Malina Sintnicolaas is a multi-media artist currently based in Vancouver, British Columbia. With a practice focused mostly in ceramic and fibre sculpture, Sintnicolaas questions the ways in which the material properties of ceramics and fibre might represent the complexities of anxiety, trauma and depression. Her intent is to create a dialogue, not for the viewer to connect with the specific emotion but rather to open up a space for contemplation of our interior lives through materiality, abstraction and affective works of art. She graduated with her Bachelor of Fine Arts from York University and completed her Master of Fine Arts from Emily Carr University of Art + Design. She currently teaches visual arts and ceramics at the Richmond Arts Centre. She has shown her work both nationally and internationally including the Burrard Arts Foundation in Vancouver, BC, Art Mur in Montreal, Sculptor’s Alliance in New York and the Canadian Sculpture Centre in Toronto, ON. She is also the recipient of the 2019 Audain Travel Award, the Won Lee Scholarship of the Sculptor’s Society of Canada and the 2022 BC Arts Council Project Assistant Grant respectively.

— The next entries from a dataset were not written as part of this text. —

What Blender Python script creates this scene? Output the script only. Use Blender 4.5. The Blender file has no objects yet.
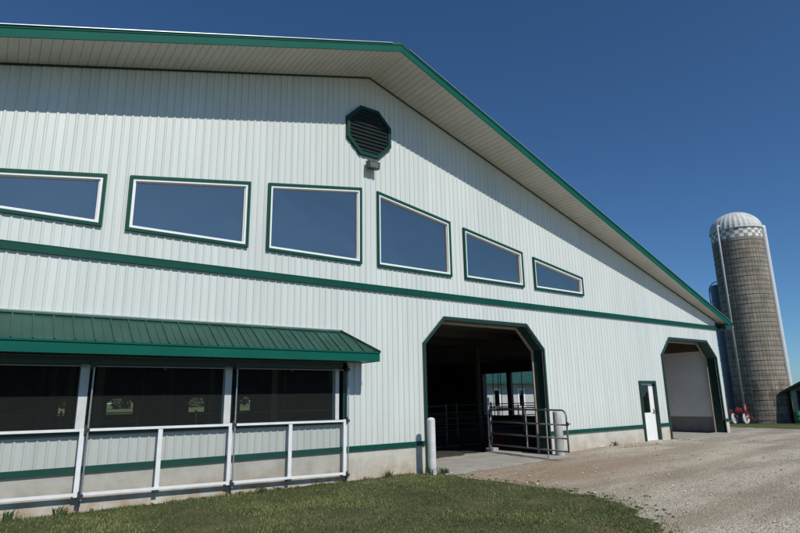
import bpy, math, random
import numpy as np
from mathutils import Vector, Matrix, noise
random.seed(7); rng = np.random.default_rng(11)
SC = bpy.context.scene
COL = SC.collection

# ------------------------------------------------------------------ helpers
class MB:
    """collects faces, linked as ONE mesh object"""
    def __init__(s): s.v = []; s.f = []; s.m = []
    def add(s, vs, fs, mi=0):
        o = len(s.v); s.v += [tuple(v) for v in vs]; s.f += [tuple(i + o for i in f) for f in fs]; s.m += [mi] * len(fs); return s
    def box(s, x0, x1, y0, y1, z0, z1, mi=0):
        vs = [(x, y, z) for x in (x0, x1) for y in (y0, y1) for z in (z0, z1)]
        return s.add(vs, [(0, 1, 3, 2), (4, 6, 7, 5), (0, 4, 5, 1), (2, 3, 7, 6), (0, 2, 6, 4), (1, 5, 7, 3)], mi)
    def bar(s, a, b, w, h, up=(0, 0, 1), mi=0):
        a = Vector(a); b = Vector(b); d = (b - a).normalized(); u = Vector(up)
        r = d.cross(u)
        if r.length < 1e-4: r = d.cross(Vector((1, 0, 0)))
        r.normalize(); u = r.cross(d); vs = []
        for p in (a, b):
            for i, j in ((-1, -1), (1, -1), (1, 1), (-1, 1)): vs.append(p + r * (w / 2 * i) + u * (h / 2 * j))
        return s.add(vs, [(0, 1, 2, 3), (7, 6, 5, 4), (0, 4, 5, 1), (1, 5, 6, 2), (2, 6, 7, 3), (3, 7, 4, 0)], mi)
    def tube(s, pts, r, n=8, mi=0, r2=None, cap=True):
        pts = [Vector(p) for p in pts]; k = len(pts); base = len(s.v); prev = None; vs = []
        for i, p in enumerate(pts):
            d = (pts[min(i + 1, k - 1)] - pts[max(i - 1, 0)]).normalized()
            if prev is None:
                a = Vector((0, 0, 1)) if abs(d.z) < .9 else Vector((1, 0, 0)); u = d.cross(a).normalized()
            else: u = (prev - d * prev.dot(d)).normalized()
            prev = u; w = d.cross(u); rr = r if r2 is None else r + (r2 - r) * i / (k - 1)
            for j in range(n):
                t = 2 * math.pi * j / n; vs.append(p + u * (rr * math.cos(t)) + w * (rr * math.sin(t)))
        fs = [(i * n + j, i * n + (j + 1) % n, (i + 1) * n + (j + 1) % n, (i + 1) * n + j) for i in range(k - 1) for j in range(n)]
        if cap: fs += [tuple(range(n - 1, -1, -1)), tuple((k - 1) * n + j for j in range(n))]
        return s.add(vs, fs, mi)
    def lathe(s, prof, n=24, c=(0, 0), mi=0, cap=False):
        vs = [(c[0] + r * math.cos(2 * math.pi * j / n), c[1] + r * math.sin(2 * math.pi * j / n), z) for r, z in prof for j in range(n)]
        fs = [(i * n + j, i * n + (j + 1) % n, (i + 1) * n + (j + 1) % n, (i + 1) * n + j) for i in range(len(prof) - 1) for j in range(n)]
        if cap: fs += [tuple(range(n - 1, -1, -1)), tuple((len(prof) - 1) * n + j for j in range(n))]
        return s.add(vs, fs, mi)
    def ring(s, po, pi, y0, y1, mi=0):
        """frame between two (x,z) polygons with the same count, from y0 (front) to y1 (back)"""
        n = len(po)
        vs = [(x, y0, z) for x, z in po] + [(x, y0, z) for x, z in pi] + [(x, y1, z) for x, z in po] + [(x, y1, z) for x, z in pi]
        fs = []
        for i in range(n):
            j = (i + 1) % n
            fs += [(i, j, n + j, n + i), (2 * n + j, 2 * n + i, 3 * n + i, 3 * n + j), (i, 2 * n + i, 2 * n + j, j), (n + i, n + j, 3 * n + j, 3 * n + i)]
        return s.add(vs, fs, mi)
    def prism(s, poly, y0, y1, mi=0):
        n = len(poly); vs = [(x, y0, z) for x, z in poly] + [(x, y1, z) for x, z in poly]
        return s.add(vs, [tuple(range(n)), tuple(range(2 * n - 1, n - 1, -1))] + [(i, n + i, n + (i + 1) % n, (i + 1) % n) for i in range(n)], mi)
    def obj(s, name, mat, parent=None, smooth=False, bevel=0):
        me = bpy.data.meshes.new(name); me.from_pydata(s.v, [], s.f)
        for m in (mat if isinstance(mat, (list, tuple)) else [mat]): me.materials.append(m)
        if any(s.m): me.polygons.foreach_set('material_index', s.m)
        if smooth: me.polygons.foreach_set('use_smooth', [True] * len(s.f))
        me.update(); o = bpy.data.objects.new(name, me); COL.objects.link(o)
        if parent is not None: o.parent = parent
        if bevel:
            b = o.modifiers.new('b', 'BEVEL'); b.width = bevel; b.segments = 2; b.limit_method = 'ANGLE'
        return o

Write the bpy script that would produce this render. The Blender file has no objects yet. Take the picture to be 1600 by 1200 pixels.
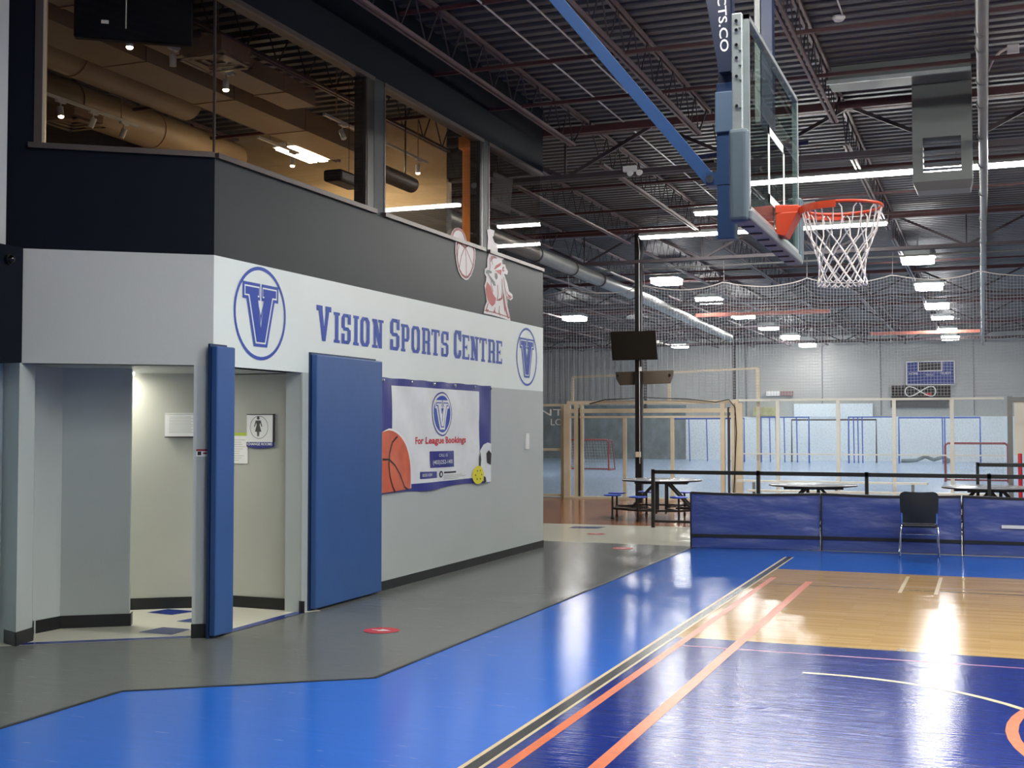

Mitra Mahmoodi is a ceramic artist based in Vancouver. Her work is inspired by the landscapes, architecture, and cultural traditions of the Middle East and Islamic world, drawing on her heritage to explore themes of memory and identity through handbuilt forms. She holds a Diploma in Ceramic Design from the University of the Arts London and a BFA from Emily Carr University of Art + Design. Since graduating in 2021, she has pursued a full-time studio practice. Her work has been exhibited in Canada and internationally, including shows in Vancouver, Coquitlam, Alberta, London, and across the United Kingdom.

Xiangmei Su is a Chinese-born, Canada-based multimedia artist working across installation, painting, photography and video. Holding a BA in Visual Arts from the University of British Columbia, her practice explores identity, memory and cultural intersections. Su has exhibited widely in both China and Canada. Her first solo show, The Wind, was exhibited at the Changshu Art Museum in 2012. She later presented solo exhibitions at the Seymour Art Gallery (2020) and as artist-in-residence at the Dr. Sun Yat-Sen Classical Chinese Garden (2022). In 2023 and 2024, she deepened public engagement through solo shows at Lipont Gallery (Richmond) and Canton-sardine Gallery (Vancouver), followed by a duo exhibition at the West Vancouver Art Museum in 2025. She has published four catalogues, delivered a TEDx Talk titled ‘Becoming Who I Am’ (2020) and served as an exhibition advisor for the West Vancouver Community Arts Council in 2022.